Seit 1993 ist die Vietnam Posts and Telecommunications VNPT als einzige Betreibergesellschaft für Ferngespräche zugelassen. In ihrer Hand liegt auch die Aufsicht und Regulierung der Datennetze. Ihre Tochtergesellschaft Vietnam Data Communications Co. VDC, der gleichzeitig größte Internet-Service-Provider (ISP), hat den ihr obliegenden Netzausbau zur Zufriedenheit der anderen mit ihr konkurrierenden halbstaatlichen ISP erfüllt.

Im Jahr 2000 waren gerade einmal 40.000 Internetzugänge registriert. Ende dieses Jahres soll die Zahl auf immerhin 110.000 Anschlüsse steigen. Im Januar wurden schon über 220.000 vietnamesische Internetseiten gezählt. Schon heute kann man in allen Provinzen des Landes ans Netz gehen.

Um möglichst viele neue Internetnutzer zufrieden zu stellen, will die VDC die derzeitige Kapazität auf eine Anbindung von 135 MBit/s für ganz Vietnam ausbauen. Gerade die aufstrebende Softwareindustrie ist auf eine schnelle Anbindung angewiesen. Der zu Beginn des Jahres neu eröffnete Software-Park "Quang Trung" am Rande von Ho Chi Minh-Stadt erhält daher eine eigene drei Millionen US-Dollar teure Satellitenanbindung mit 20 MBit/s.

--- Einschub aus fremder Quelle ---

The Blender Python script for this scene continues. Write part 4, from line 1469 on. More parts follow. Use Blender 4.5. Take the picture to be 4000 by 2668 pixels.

Bis zum Jahr 2005 soll Vietnam sogar über eine Internetanbindung von 1 GBit/s verfügen, das lassen die Planer der staatlichen VDC verlauten.

Es bleibt zu hoffen, dass die Zugangskosten noch weiter sinken werden und der technologischen auch eine weitere politische Öffnung des Landes folgen wird.